27 November 2022
Isaiah 2:1-5;Â Â Â Â Â Â Â Â Â Â Romans 13:11-14Â Â Â Â Â Â Â Â Â Â Matthew 24:37-44
Theme: ‘No more war, war never again’ (Pope Paul VI)
We begin our new liturgical year with the season of Advent – four weeks of preparation for Christmas. The purpose of Advent is, in the words of Richard of Chichester’s familiar prayer, ‘to see Christ more clearly, love him more dearly and follow him more closely.’ The Advent season with its special readings and attractive symbols (wreath and four candles) is designed to help us to appreciate more fully the significance of Christ’s first coming, and to make more room for him in our hearts now.
An ardent yearning for peace marked Israel’s long period of waiting for the first coming of Christ. A tiny nation wedged between huge and ambitious empires, Israel was at the mercy of larger nations constantly vying for superiority. Wars were almost constant, many with devastating consequences for the people of Israel. For much of its existence, Israel lived under the sovereignty of larger nations and was unable – and sometimes unwilling – to secure freedom and peace for its people. Naturally the people grew weary of war, weary of the divisions that had torn their country apart, weary of the instability of a world where power and might prevailed and the weak and powerless suffered constant oppression.
However, the people of Israel knew that the God they worshipped was a God who had heard the cries of their ancestors when they lived as slaves in Egypt, and who intervened to relieve their oppression. They knew that God could not remain indifferent to their plight, for he is the Lord of history who ‘puts forth his arm in strength and scatters the proud-hearted; brings down the powerful from their thrones and raises up the lowly; fills the starving with good things, and sends the rich away empty’ (Lk 1:51-53). So they hoped and they dreamed. They dreamed of a time when their God would decisively enter the world and bring an end to war and suffering, when he would finally establish his reign of peace and justice on earth and restore all creation to what he intended it to be. They dreamed of a time when the divisions that had torn their people apart would be healed and they would be united as God’s chosen people in a world at peace. This dream – this hope – is poignantly evoked by Isaiah in our first reading today. Isaiah envisions a time when Israel’s God will once again intervene decisively to ‘wield authority over the nations and adjudicate between many peoples who will hammer their swords into ploughshares, their spears into sickles. Nation shall not lift up sword against nation and there will be no more training for war’ (Is 2:4). Â
Two and a half millennia later, these words of Isaiah still resonate with us as we long for a world where war will be no more. Despite the coming of Christ and his inauguration of God’s universal reign of Love, justice and peace on earth, Isaiah’s vision of a world at peace under God is still far from being a reality. We have not yet learned how to live as children of a loving Father and brothers and sisters of Jesus Christ. We inhabit a world where ‘the madness of war’ (Fergal Keane) tears asunder the thin fabric of civilisation, yielding an unholy harvest of destruction and misery. Almost daily we are bombarded with images of Putin’s senseless war on the people of Ukraine. And, sadly, this is only one of several wars afflicting our world. According to a recent UN Report there are 27 wars being waged currently, affecting the lives of 3.2 billion people. Many of these conflicts are causing much greater loss of life and human misery than the war in Ukraine.
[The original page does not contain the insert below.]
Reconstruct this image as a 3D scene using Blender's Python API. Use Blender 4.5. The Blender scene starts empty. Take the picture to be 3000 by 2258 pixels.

So, as we await Christ’s second coming, we continue to dream Isaiah’s dream of a world where war is no more – the dream echoed by Pope Paul VI in his historic address to the United Nations on 4 October 1965 when he said: ‘No more war, war never again’. We long for that day when, to echo the words of St Paul in today’s second reading, the night of war and misery will be over and it will soon be daylight. We yearn for the day when we will ‘throw off everything that belongs to the darkness and equip ourselves for the light’ (Rom 13:12).
These words of Paul remind me of the familiar story of a wise old Rabbi who instructed his students by asking questions. He asked them: ‘How can a person tell when the darkness ends and the day begins?’ After thinking for a moment, one student replied, ‘It is when there is enough light to see an animal in the distance and be able to tell if it is a sheep or a goat’. Another student ventured, ‘It is when there is enough light to see a tree, and tell if it is a fig or oak tree.’ The old Rabbi then spoke, ‘No. It is when you can look into the face of a stranger and recognise him or her as your sister or brother. For if you cannot recognise in another’s face the face of a sister or brother, the darkness has not yet begun to lift, and the light has not yet come’.
So we pray: Come Lord Jesus and let the light of your love lift the darkness from our hearts and from our world. Amen.